A deal signed in 2008 with the previous US-backed government, but it came to a standstill after a Taliban-led attack.
By Maliha Safi
A Chinese delegation will visit Afghanistan end-March to discuss resuming a disputed mining project that never got off to a start after a 2008 agreement.
The original project is based on a deal signed in 2008 with the previous government. The site includes an ancient Buddhist city that is in danger of being lost.
The Taliban will resume discussions with the China Metallurgical Group Corp (MCC Group) on resuming copper mining in Mes Aynak, in Afghanistan’s Logar Province south-east of Kabul, it is learnt. (Mes Aynak is the Pashto for little source of copper.)
The two sides will revisit an earlier agreement entered into by the then Western-backed Afghan government and the MCC Group in May 2008. The agreement bound the MCC Group to pay US$ 400 million every year for a 30-year mining concession, according to the agreement.
The MCC Group claims to have invested more than US$ 2.5 billion in the first phase of the project. The project could not proceed after the Taliban carried out attacks in Logar.
The mine is part of Afghanistan’s copper belt, some 30 km from the capital Kabul, and includes the ruins of a city dating back 2,000 years when Buddhism was the local religion. The major Buddhist archaeological site, an ancient Buddhist city, could get wiped out as it falls within the project area.
It is not clear how the project will move out the centuries-old monasteries, stupas, cemeteries and wall paintings before undertaking the mining.

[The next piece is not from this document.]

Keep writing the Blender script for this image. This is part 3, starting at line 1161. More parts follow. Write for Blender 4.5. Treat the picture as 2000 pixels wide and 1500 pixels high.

The 2008 contract committed China to move the antiquities and contribute to the preservation of many bronze-age sites in the area.
Untapped wealth
The Taliban are more concerned about other offshoots that will come with the project the MCC Group had signed – a power plant to electrify Kabul and a railway line and train service to the country’s border with Pakistan.
But there is disagreement on local downstream copper processing units. Besides, locals will need to be compensated if their land is to be acquired for the project.
Afghanistan is rich in mineral resources. Surveys have come up with varying estimates of the country’s mineral wealth – between US$ 1 trillion and US 4.5 trillion.
An agreement with the Taliban will open the gates for more Chinese mining corporations to explore the rare earth minerals in the Afghanistan mountains, solidifying Chinese control over global reserves of rare earths. Rare earth minerals are required for the electronic semiconductor industry
Afghanistan also has big, unmined reserves of gold in the Zana Khan area of Ghazni province and lithium deposits in Herat, Ghazni, Nimroz and Farah provinces.
Besides providing liquidity to a cash-strapped Taliban government, a renegotiated project will secure copper supplies for Chinese industry.
The US has locked the Taliban out of any of the country’s financial assets since their return to power in August 2021. Aid made up over three quarters of Afghanistan’s welfare finances and the ensuing economic blockade and the diversion of donors to Ukraine threatens to put innumerable Afghans below the poverty line.